De vez em quando batem à porta, perguntam-me coisas, se estou bem, se tenho tudo o que preciso.
Tenho fruta do dia.
Sandes de queijo e fiambre, bebidas.
O lugar é incrível, esmagador.
Mas quero confessar-te que estou mais sozinho do que alguma vez estive. Tenho ao meu lado a mala vermelha que carregarei para palco, a mala que tem dentro memórias do que levaria se tivesse de partir para a viagem que um dia todos acabaremos por fazer.
Sinto-me sozinho estando mais acompanhado do que alguma vez estive, não sei bem explicar-te melhor.
Penso nos meus mortos.
Nos que me chamavam Miguel, nos que existiam antes de eu existir.
A mãe.
O pai.
As avós.
A tia Cristina.
Nos amigos que partiram.
Queria tanto que estivessem comigo hoje e na próxima semana.
Queria tanto que a minha mãe me visse.
Queria tanto que a avó Joaquina tivesse hoje trabalhado menos tempo na sua máquina de fazer soutiens, trabalhasse menos e pudesse ter vindo ao Porto e dormido no hotel onde ficarei hoje.
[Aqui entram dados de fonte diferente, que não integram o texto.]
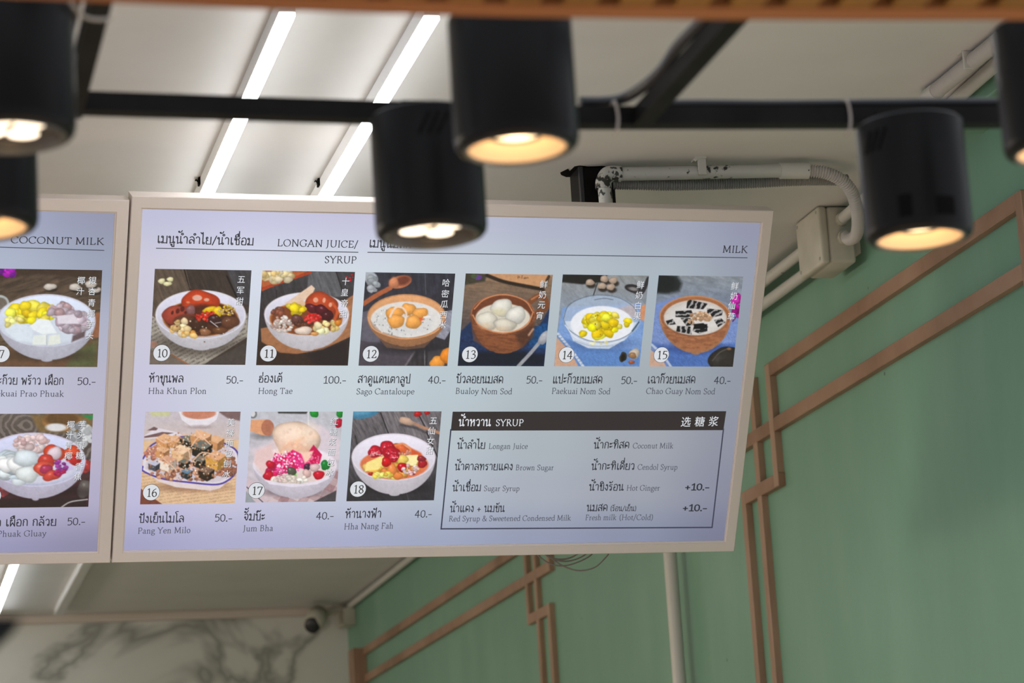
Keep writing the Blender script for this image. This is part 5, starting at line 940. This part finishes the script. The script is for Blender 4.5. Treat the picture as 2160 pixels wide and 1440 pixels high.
# ------------------------------------------------------------------ black spot lamps
ZL = EYE[2]+0.690
def lamp_body(t, R_=0.0555, H=0.123):
    prof = [(R_*0.25, H), (R_-0.002, H), (R_, H-0.002), (R_, 0.010), (R_-0.0012, 0.004), (R_-0.004, 0.0008), (R_-0.007, 0.0), (0.0465, 0.0005), (0.0465, 0.004)]
    b = obj('housing', lathe(prof, 64), M_black, t, smooth=True, sharp=35)
    obj('trim_ring', lathe([(0.0468, 0.0), (0.0462, -0.0012), (0.0448, -0.0012), (0.0436, 0.0005), (0.0430, 0.004)], 64), M_ring, t, smooth=True, sharp=50)
    return b
def slots(t, a0, z0):
    for k in range(3):
        a = a0+k*0.17; pts = []
        for q in np.linspace(0, 1, 6):
            an = a+q*0.20; pts.append((0.0555*math.cos(an), 0.0555*math.sin(an), z0-0.011+q*0.022))
        obj('vent_slot', tube(pts, 0.0016, 6), M_void, t)
def spot_light(t, z, e):
    l = bpy.data.lights.new('lamp_glow', 'POINT'); l.color = (1.0, 0.64, 0.30); l.energy = e; l.shadow_soft_size = 0.006
    o = bpy.data.objects.new('lamp_glow', l); C.objects.link(o); o.parent = t; o.location = (0, 0, z)
    l = bpy.data.lights.new('lamp_beam', 'SPOT'); l.color = (1.0, 0.76, 0.52); l.energy = BEAM_WATT; l.shadow_soft_size = 0.02; l.spot_size = 1.3; l.spot_blend = 0.4
    o = bpy.data.objects.new('lamp_beam', l); C.objects.link(o); o.parent = t; o.location = (0, 0, -0.006); return o
def hanger(t):
    obj('bracket', join(box(-0.012, 0.012, 0.020, 0.060, 0.121, 0.140), box(-0.012, 0.012, 0.052, 0.0605, 0.121, 0.158)), M_tube, t)
def cone_lamp(name='spot_lamp'):
    t = thing(name, (0, 0, 0), 'x', 'spot lamp', 'black cylinder spot lamps'); lamp_body(t)
    obj('reflector', lathe([(0.0432, 0.0015), (0.0380, 0.0055), (0.0310, 0.0105), (0.0240, 0.0145), (0.021, 0.0155)], 64), M_refl, t, smooth=True)
    obj('bulb', join(lathe([(0.021, 0.0145), (0.019, 0.0135), (0.010, 0.0128), (0.001, 0.0126)], 48), lathe([(0.0215, 0.0165), (0.021, 0.0145)], 48)), M_bulb, t, smooth=True)
    obj('bulb_ring', lathe([(0.0245, 0.0142), (0.0235, 0.0125), (0.0215, 0.0125), (0.0205, 0.0140)], 48), M_ring, t, smooth=True)
    hanger(t); spot_light(t, 0.004, SPOT_WATT*0.14)
    return t
def led_lamp(name='spot_lamp'):
    t = thing(name, (0, 0, 0), 'x', 'spot lamp', 'black cylinder spot lamps'); lamp_body(t)
    obj('reflector', lathe([(0.0432, 0.0015), (0.0405, 0.006), (0.0395, 0.0085), (0.001, 0.0087)], 64), M_ring if False else M_refl2, t, smooth=True, sharp=40)
    for k in range(4):
        a = math.pi/4+k*math.pi/2+0.15
        obj('led_lens', lathe([(0.0133, 0.0088), (0.0131, 0.0080), (0.0115, 0.0076), (0.007, 0.0074), (0.0005, 0.0073)], 32, 0.0200*math.cos(a), 0.0200*math.sin(a)), M_led, t, smooth=True, sharp=60)
    hanger(t); spot_light(t, -0.012, SPOT_WATT*0.05)
    return t
M_refl2 = mat('dull_reflector', (0.045, 0.04, 0.037), 0.35, 0.4)
def copy_tree(o):
    c = o.copy(); C.objects.link(c)
    for ch in list(o.children):
        d = ch.copy(); C.objects.link(d); d.parent = c
        for g_ in ch.children:
            e_ = g_.copy(); C.objects.link(e_); e_.parent = d
    return c
def put(t, px, py, z, rz, label, row=None):
    p = at_z(px, py, z); t.location = p; t.rotation_euler = (0, 0, 0); t['label'] = label; return p
A1 = cone_lamp(); pC1 = put(A1, 1091, 316, ZL, 0, 'large black spot lamp hanging in front, centre, with a warm cone')
A2 = copy_tree(A1); pR1 = put(A2, 2246, 322, ZL, 0, 'black spot lamp cut off by the right edge of the frame')
A3 = copy_tree(A1); pL2 = put(A3, -44, 482, ZL, 0, 'black spot lamp at far left edge, over the left menu board')
A4 = copy_tree(A1); pR2 = put(A4, 1941, 505, ZL-0.003, 0, 'black spot lamp with tape patches in front of the green wall')
B1 = led_lamp(); pC2 = put(B1, 911, 499, ZL, 0, 'black spot lamp with four bright lenses overlapping the main menu board')
B2 = copy_tree(B1); pL1 = put(B2, 21, 290, ZL, 0, 'large black spot lamp at top left with glowing lenses')
slots(A4, -2.96, 0.098); slots(B1, -1.92, 0.100)
for a, w, z0, z1 in ((-2.31, 0.25, 0.0115, 0.035), (-1.62, 0.38, 0.0115, 0.031)):
    V = []; F = []
    for j in range(7):
        an = a+w*j/6
        for z in (z0, z1): V += [(0.0557*math.cos(an), 0.0557*math.sin(an), z), (0.0561*math.cos(an), 0.0561*math.sin(an), z)]
    F = [(j*4+1, j*4+5, j*4+7, j*4+3) for j in range(6)] + [(j*4, j*4+2, j*4+6, j*4+4) for j in range(6)] + [(0, 1, 3, 2), (24, 26, 27, 25)] + [(j*4, j*4+4, j*4+5, j*4+1) for j in range(6)] + [(j*4+2, j*4+3, j*4+7, j*4+6) for j in range(6)]
    obj('tape_patch', (V, F), M_void, A4)
obj('screw', tube([(0.018, -0.0545, 0.108), (0.018, -0.0568, 0.108)], 0.003, 10), M_frame, A1)

# ------------------------------------------------------------------ black tube rack that carries the lamps
YR = 2.565; hb = 0.0100
rack = thing('tube_rack', (0.8, 2.4, EYE[2]+0.85), 'black square tube rack that carries the spot lamps', 'rack')
row2 = [at_y(x, y, YR) for x, y in ((-300, 199), (165, 217.5), (780, 237.5), (1225, 248.5), (1790, 248), (2100, 246.5), (2500, 244))]
obj('cross_tube', tube(row2, hb, square=True), M_tube, rack)
zt = row2[4][2]
obj('cross_tube', tube([(-0.6, 2.280, zt+0.0315), (2.0, 2.280, zt+0.0315)], hb, square=True), M_tube, rack)
for pA, pB in (((1350, 252), (1522, 60)), ((150, 232), (196, 60))):
    a = at_z(*pA, zt-0.006); b = at_z(*pB, zt-0.006); b = np.array([a[0]+(b[0]-a[0])*0.5, 1.97, a[2]]); a = np.array([b[0], YR-0.004, a[2]])
    obj('side_tube', tube([a, b], hb*0.95, square=True), M_tube, rack)
xs = at_z(1350, 252, zt-0.006)[0]
cab = [at_y(1225, 215.5, YR+0.010), at_y(1290, 213.5, YR+0.010), (xs-0.014, YR-0.035, zt+0.012), (xs-0.008, 2.46, zt+0.0105), (xs-0.012, 2.385, zt+0.011), (xs-0.009, 2.30, zt+0.0115), (xs-0.006, 2.20, zt+0.0125), (xs-0.006, 2.10, zt+0.0115), (xs-0.006, 1.98, zt+0.0115)]
tag(obj('power_cable', tube(smooth_path(cab, 8), 0.0062, 10), M_cable, smooth=True), 'thick black cable lying along the right side tube of the rack', 'cable')
cab = [at_y(1400, 218.5, YR), at_y(1500, 218, YR), at_y(1640, 219, YR), at_y(1790, 217.5, YR), at_y(1900, 216, YR), at_y(1960, 215, YR), at_y(2100, 215, YR), at_y(2250, 214, YR)]
tag(obj('power_cable', tube(smooth_path(cab, 8), 0.0044, 10), M_cable, smooth=True), 'black cable lying on the rear tube above the right lamp', 'cable')
for x, y0, y1, lab in ((1300, 215, 274, 'beside the diagonal side tube'), (1790, 212, 276, 'just left of the right lamp')):
    a = at_y(x-3, y0, YR-0.012); b = at_y(x+4, (y0+y1)/2, YR-0.0125); c_ = at_y(x+2, y1, YR-0.012)
    tag(obj('cable_tie', tube(smooth_path([a+(0, 0.012, 0.001), a, b, c_, c_+(0, 0.012, -0.001)], 6), 0.0016, 6), M_tie), 'grey cable tie around the rear black tube, '+lab, 'cable tie')
xl = at_z(150, 232, zt-0.006)[0]
tag(obj('power_cable', tube(smooth_path([(xl-0.030, YR-0.03, zt+0.006), (xl-0.021, 2.44, zt+0.004), (xl-0.020, 2.34, zt+0.006), (xl-0.021, 2.2, zt+0.005), (xl-0.021, 1.98, zt+0.005)], 8), 0.0085, 10), M_tube, smooth=True), 'dark brown cable strapped beside the top left side tube of the rack', 'cable')
tag(obj('loose_wire', tube(smooth_path([at_y(150, 5, 2.14), at_y(163, 22, 2.16), at_y(180, 36, 2.18), at_y(205, 41, 2.2), at_y(232, 40, 2.22)], 8), 0.0017, 8), M_tie), 'short grey wire looping beside the top left lamp', 'wire')

# ------------------------------------------------------------------ orange slatted awning overhead
YO = 1.95
edge = [(-700, -50), (0, -5), (240, 6), (480, 16.5), (720, 26), (1080, 36), (1440, 41.5), (1800, 43), (2160, 43), (2900, 40)]
E_ = np.array([at_y(x, y, YO) for x, y in edge]); sec = [(0, 0), (-0.0275, 0), (-0.0275, 0.055), (0, 0.055)]
V = np.array([[p[0], YO+a, p[2]+b] for p in E_ for a, b in sec]); n_ = len(E_)
F = [(i*4+j, i*4+(j+1) % 4, (i+1)*4+(j+1) % 4, (i+1)*4+j) for i in range(n_-1) for j in range(4)] + [(3, 2, 1, 0), tuple((n_-1)*4+j for j in range(4))]
aw = thing('slatted_awning', (0.6, YO, E_[5][2]), 'orange varnished wooden awning of slats across the top of the view', 'awning')
obj('fascia', (V, F), M_orange, aw)
zs = E_[5][2]+0.0006
for i in range(-13, 37):
    x = 0.4235+i*0.0462
    ze = np.interp(x, E_[:, 0], E_[:, 2])+0.0006
    obj('slat', bbox(x-0.0143, x+0.0143, 0.9, YO-0.0277, ze, ze+0.006, 0.0012, 1), M_slat, aw)
obj('backing', box(-0.4, 2.2, 0.9, YO-0.0277, zs+0.020, zs+0.034), M_void, aw)

# black blurred fixture at the left edge, near the camera
fx = at_y(-60, 1322, 1.5)
t = thing('post_top_fixture', (fx[0]-0.03, 1.5, 0), 'black out of focus fixture poking in at left edge under the boards', 'fixture')
Vx = [at_y(-300, 1298, 1.5), at_y(46, 1302, 1.5), at_y(30, 1326, 1.5), at_y(-40, 1392, 1.5), at_y(-300, 1450, 1.5)]
Vx = np.array([p for p in Vx]+[p+(0, 0.03, 0) for p in Vx]); n_ = 5
obj('head', (Vx, [tuple(range(n_-1, -1, -1)), tuple(range(n_, 2*n_))]+[(i, (i+1) % n_, n_+(i+1) % n_, n_+i) for i in range(n_)]), M_black, t)
obj('pole', tube([(fx[0]-0.015, 1.515, 0), (fx[0]-0.015, 1.515, fx[2]-0.01)], 0.006, 12), M_black, t)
A avó Joaquina nunca dormiu num hotel.
Nunca viu um espetáculo.
Nunca comeu num restaurante.
Nunca imaginaria que o seu neto, o amor da sua vida, pudesse um dia subir a um palco.
3.
Estou num camarim magnífico.
Tratam-me como se fosse especial, mas eu sou apenas o que tem medo. Um medo de dentro, um medo que não é o de não estar à altura, mas o outro, o de poder desiludir-me a mim próprio, o de poder estar a correr e a transformar-me no que critico nos outros.
Tratam-me como se fosse especial e não imaginam o que te quero contar.
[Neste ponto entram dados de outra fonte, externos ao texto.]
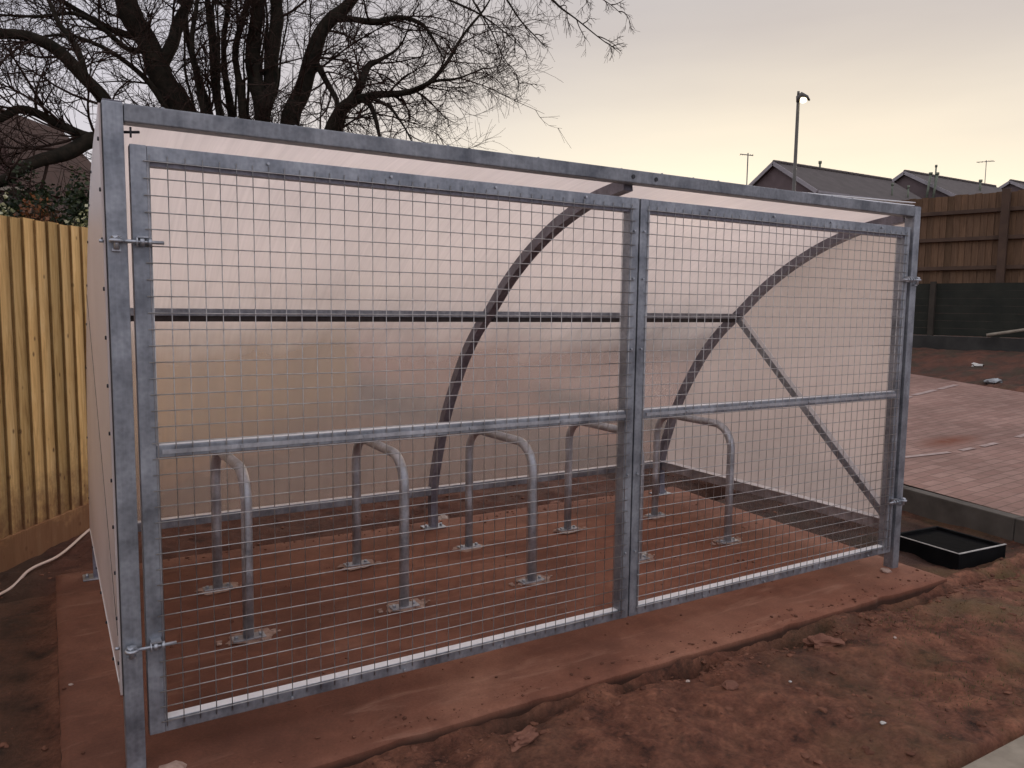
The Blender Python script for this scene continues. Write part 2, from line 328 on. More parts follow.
# ------------------------------------------------------------------ world and sun (just after sunset, glow behind the houses)
AZ = .93   # azimuth of the glow measured from +Y towards +X
sun_dir = V((math.sin(AZ)*math.cos(.16), math.cos(AZ)*math.cos(.16), math.sin(.16)))
w = bpy.data.worlds.new('World'); SC.world = w; w.use_nodes = True; nt = w.node_tree; nt.nodes.clear()
out = nt.nodes.new('ShaderNodeOutputWorld'); bg = nt.nodes.new('ShaderNodeBackground'); L(nt, bg.outputs[0], out.inputs[0])
tc = N(nt, 'ShaderNodeTexCoord'); sx = N(nt, 'ShaderNodeSeparateXYZ'); L(nt, tc.outputs['Generated'], sx.inputs[0])
z = sx.outputs[2]
dot = math_(nt, 'ADD', math_(nt, 'MULTIPLY', sx.outputs[0], math.sin(AZ)), math_(nt, 'MULTIPLY', sx.outputs[1], math.cos(AZ)))
sunw = ramp(nt, z, [(0, (1.35,1.18,.86)), (.14, (1.14,1.01,.77)), (.2, (.96,.85,.68)), (.32, (.66,.59,.53)), (.42, (.60,.56,.54)), (.62, (.86,.82,.84)), (1, (.92,.88,.92))])
away = ramp(nt, z, [(0, (.80,.79,.88)), (.25, (.82,.82,.93)), (.6, (.88,.87,.95)), (1, (.92,.88,.92))])
midc = ramp(nt, z, [(0, (.76,.69,.66)), (.25, (.62,.585,.62)), (.42, (.58,.56,.60)), (.62, (.86,.82,.86)), (1, (.92,.88,.92))])
f1 = ramp(nt, math_(nt, 'MULTIPLY_ADD', dot, .5, .5), [(.55, (0,)*3), (.88, (1,)*3)])
f2 = ramp(nt, math_(nt, 'MULTIPLY_ADD', dot, .5, .5), [(.86, (0,)*3), (.99, (1,)*3)])
c = mix(nt, f1, away, midc); c = mix(nt, f2, c, sunw)
mp = N(nt, 'ShaderNodeMapping'); mp.inputs['Scale'].default_value = (1,1,5); L(nt, tc.outputs['Generated'], mp.inputs[0])
cl = ramp(nt, noisen(nt, mp.outputs[0], 1.6, 5, .5), [(.35, (.93,.93,.95)), (.65, (1.05,1.05,1.04))])
c = mix(nt, 1.0, c, cl, 'MULTIPLY')
sk = N(nt, 'ShaderNodeTexSky', sky_type='NISHITA'); sk.sun_disc = False; sk.sun_elevation = .16; sk.sun_rotation = AZ
sc_ = N(nt, 'ShaderNodeVectorMath', operation='SCALE'); L(nt, sk.outputs[0], sc_.inputs[0]); sc_.inputs['Scale'].default_value = .04
c = mix(nt, .06, c, sc_.outputs[0], 'ADD')
L(nt, c, bg.inputs[0]); bg.inputs[1].default_value = 1.0
sl = bpy.data.lights.new('sun', 'SUN'); sl.energy = .9; sl.angle = math.radians(25); sl.color = (1,.82,.6)
so = bpy.data.objects.new('sun', sl); COL.objects.link(so); so.rotation_euler = sun_dir.to_track_quat('Z', 'Y').to_euler()
SC.view_settings.view_transform = 'Standard'; SC.view_settings.look = 'None'; SC.view_settings.exposure = 0
SC.render.engine = 'CYCLES'; SC.cycles.use_denoising = True
SC.cycles.max_bounces = 10; SC.cycles.transmission_bounces = 8

SC.cycles.use_adaptive_sampling = True; SC.cycles.adaptive_threshold = .02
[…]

Neste momento, sou apenas, e outra vez, o miúdo de que já não me lembrava.
O miúdo que jogava à bola na rua até à hora em que a minha mãe ia à janela para me dizer que o jantar estava na mesa.
O miúdo que adormecia com uma luz de presença e um ursinho de peluche.
O miúdo que rezava à noite a Jesus e a Nossa Senhora para que todos ficássemos bem e pudéssemos ter uma vida melhor.
O miúdo que sonhava com o futuro, que achava que podia ser jornalista ou jogador da bola ou cantor.
Que acreditava no amor, mas não convencia as meninas no recreio.
Que queria um dia ter filhos e ir ao cinema todos os dias.
4.
Falta pouco para entrar em palco.
A Ana acabou de bater à porta e disse-me que sim, que me ama e acredita.
Dei-lhe um abraço há dois parágrafos atrás e pedi-lhe uma hora sem que ninguém me chateasse.
Quando acabar este postal vou fechar os olhos e mergulhar um bocadinho em mim, no que deixei para trás, nos que amo, nos que desiludi, nas imagens que tenho na cabeça.
Nos meus filhos, claro.
O André.
O Miguel.
O Afonso.
A Benedita.
No que construí, no que destruí.
No que me faz ser este.
No que conheces de todos os dias.
Um homem que faz tudo para ser sempre uma criança.
Não há ambição e arrogância maior do que essa. Uma loucura tão grande como a de Ícaro, o que tentou voar e se despenhou no mar da história.
Um abraço e desejem-me o que sabem que se deseja quando se sobe a um palco - o único lugar em que a verdade é possível.